As crescentes demonstrações de populismo na Europa multiplicaram o interesse dos acadêmicos, que advertem, no entanto, sobre a ambiguidade do rótulo. “Essa categoria é como um grande cesto no qual enfiamos tudo aquilo de que não gostamos. Grupos como Aurora Dourada, na Grécia, ou Jobbik, na Hungria, não são populistas, mas antidemocráticos. Eu diria que os populismos são os que orientam seu discurso para a parte emotiva do cérebro, como pode fazer o movimento Tea Party nos EUA”, assinala Takis Pappas, pesquisador da Universidade de Salonica.

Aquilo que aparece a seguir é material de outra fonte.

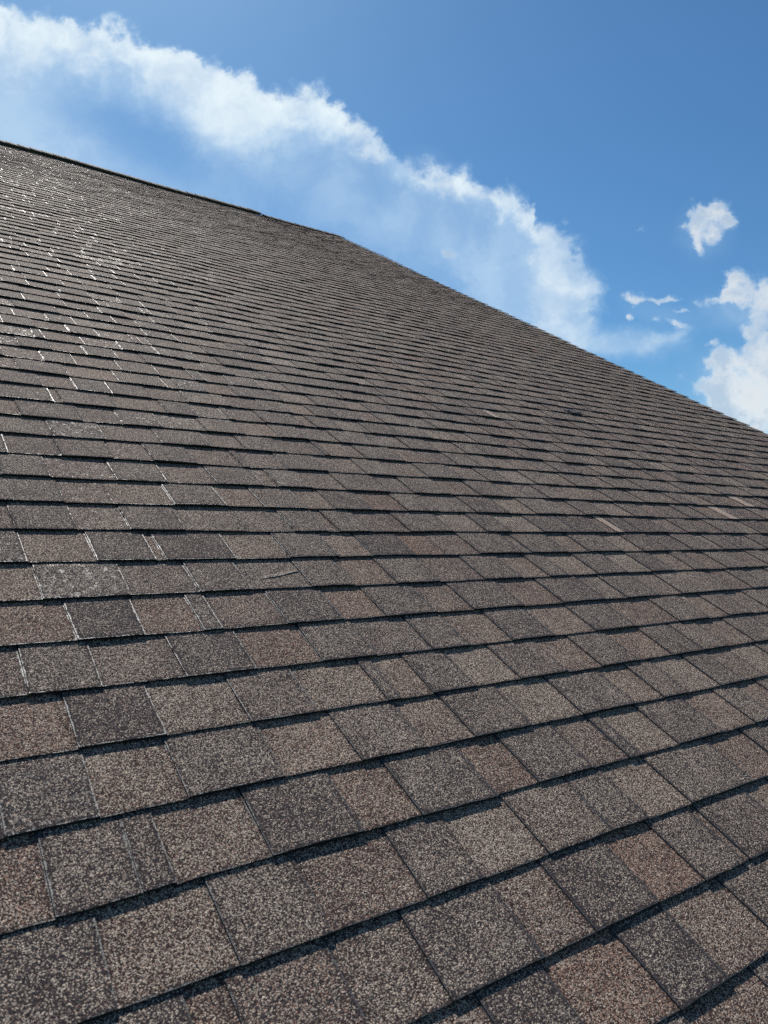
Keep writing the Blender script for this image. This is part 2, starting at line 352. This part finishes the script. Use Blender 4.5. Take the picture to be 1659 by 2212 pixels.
# ------------------------------------------------------------------ which shingle tabs lie where: T raised tab, R recessed strip, J joint at the same level
ROWS = {
    -2: [('T', 6.1), ('R', 7.1), ('T', 8.46)],
    -1: [('T', 5.02), ('R', 5.94), ('T', 7.11), ('R', 8.04), ('T', 9.26)],
    0: [('R', 2.43), ('T', 2.79), ('R', 3.86), ('T', 4.74), ('R', 6.03), ('T', 6.86), ('R', 8.04), ('T', 9.0), ('R', 9.96), ('T', 10.09)],
    1: [('T', 0.7), ('R', 1.89), ('T', 2.97), ('R', 3.96), ('T', 5.15), ('R', 6.0), ('T', 7.08), ('J', 8.3), ('R', 9.09), ('T', 10.1), ('R', 11.83)],
    2: [('R', 0.5), ('T', 1.57), ('J', 2.36), ('R', 2.7), ('T', 3.73), ('R', 4.91), ('T', 5.76), ('R', 7.03), ('T', 7.83), ('R', 9.0), ('T', 9.82), ('R', 10.12), ('T', 11.11), ('R', 12.47), ('T', 13.52), ('R', 14.27)],
    3: [('R', 2.19), ('T', 3.13), ('R', 4.36), ('T', 5.46), ('R', 6.55), ('T', 7.43), ('R', 8.6), ('T', 9.8), ('R', 11.18), ('T', 12.01), ('R', 12.81), ('T', 13.86), ('R', 14.7)],
    4: [('R', 1.05), ('T', 2.17), ('R', 3.2), ('T', 4.3), ('R', 5.32), ('T', 6.5), ('R', 6.75), ('T', 7.36), ('R', 8.27), ('T', 9.26), ('R', 10.45), ('T', 11.38), ('R', 12.51), ('T', 13.61), ('J', 14.73), ('R', 15.7), ('T', 16.81)],
    5: [('R', 2.67), ('T', 3.76), ('R', 4.81), ('T', 5.91), ('R', 6.93), ('T', 8.07), ('R', 8.92), ('T', 9.94), ('R', 11.08), ('T', 12.3), ('R', 13.61), ('T', 15.18), ('R', 16.38), ('T', 17.23), ('R', 18.34)],
    6: [('T', 2.55), ('R', 3.49), ('T', 4.35), ('R', 4.67), ('T', 5.76), ('R', 6.85), ('T', 7.71), ('R', 8.88), ('T', 9.78), ('R', 11.17), ('T', 12.32), ('R', 13.71), ('T', 14.48), ('R', 15.71), ('T', 16.64), ('R', 18.92), ('T', 19.96)],
    7: [('T', 2.28), ('R', 3.55), ('T', 4.64), ('R', 5.57), ('T', 6.72), ('R', 7.63), ('T', 8.6), ('R', 9.69), ('T', 10.89), ('R', 12.01), ('T', 12.88), ('R', 13.54), ('T', 14.59), ('R', 15.73), ('T', 16.71), ('R', 17.69), ('T', 18.57), ('R', 19.24), ('T', 20.2), ('R', 21.31), ('T', 22.59)],
    8: [('R', 2.24), ('T', 3.25), ('R', 4.23), ('T', 4.38), ('R', 5.67), ('T', 6.73), ('R', 7.83), ('T', 8.64), ('R', 9.74), ('J', 10.59), ('T', 11.58), ('R', 12.96), ('T', 13.26), ('R', 14.54), ('T', 15.33), ('R', 16.69), ('T', 17.57), ('R', 18.8), ('T', 19.88)],
}

def finish_row(k, seq):
    """extend the measured boundaries left and right with the same rhythm"""
    r = random.Random(1000 + k * 13)
    def width(t):
        q = r.random()
        if q < 0.07: return r.uniform(0.15, 0.4)
        return r.uniform(0.8, 1.35) if t == 'T' else r.uniform(0.72, 1.25)
    if not seq:
        seq = [(r.choice('TR'), U_LO + r.uniform(-1.5, 0))]
    seq = list(seq)
    cur = 'R' if seq[0][0] == 'T' else 'T'
    if seq[0][0] == 'J': cur = 'T'
    while seq[0][1] > U_LO:
        seq.insert(0, (cur, seq[0][1] - width(cur))); cur = 'R' if cur == 'T' else 'T'
    st = 'T'
    for t, _ in seq:
        if t != 'J': st = t
    while seq[-1][1] < U_HI:
        wd = width(st)
        if r.random() < 0.10: nx = 'J'
        else: nx = 'R' if st == 'T' else 'T'; st = nx
        seq.append((nx, seq[-1][1] + wd))
    out = []; st = 'T'
    for i in range(len(seq) - 1):
        if seq[i][0] != 'J': st = seq[i][0]
        a, b_ = max(seq[i][1], U_LO), min(seq[i + 1][1], U_HI + RAKE(k))
        if b_ - a > 0.04: out.append([st, a, b_, seq[i][0] == 'J' or r.random() < 0.12])
    if out and out[-1][2] < U_HI - .02: out[-1][2] = U_HI + RAKE(k)
    return out
def RAKE(k): return 0.05 * math.sin(k * 2.3) * math.sin(k * 0.7 + 1)

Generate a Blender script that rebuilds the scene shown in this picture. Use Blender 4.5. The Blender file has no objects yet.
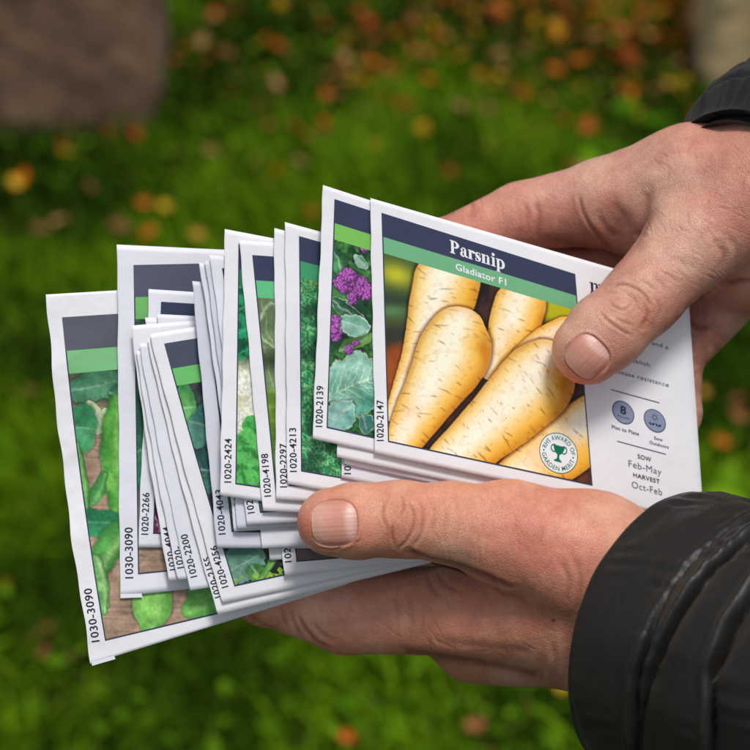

A falta de horizontes acarretada pela crise alimenta todos esses grupos. “Faz falta uma mudança de políticas: sair da austeridade e criar postos de trabalho. Dessa forma, a confiança dos cidadãos aumentará. Os populismos não propõem soluções, só uma negação da classe dirigente europeia e nacional”, reflete Gianni Pittella, líder da bancada social-democrata no Parlamento Europeu.

Catherine Fieschi, diretora do instituto britânico de análises políticas Counterpoint, lembra que esses movimentos “já estavam na Europa muito tempo antes da crise: nos anos oitenta na França e na Holanda, por não falar dos anos trinta”. Para Fieschi, muitos são venenosos: a cúpula de Aurora Dourada foi presa por associação criminosa, e o Jobbik húngaro vê nos judeus “um risco para a segurança nacional”. Mas o pior é a semente que plantam na população. “Em quase todos os casos eles insistem que não estamos governados pela direita ou pela esquerda, e sim por políticos que só se preocupam com seus bolsos. E a crise lhes deu uma força inacreditável”, conclui Fieschi. O paradoxo é que talvez só esse fenômeno seja capaz de despertar as democracias liberais da apatia em que estão mergulhadas há muito tempo.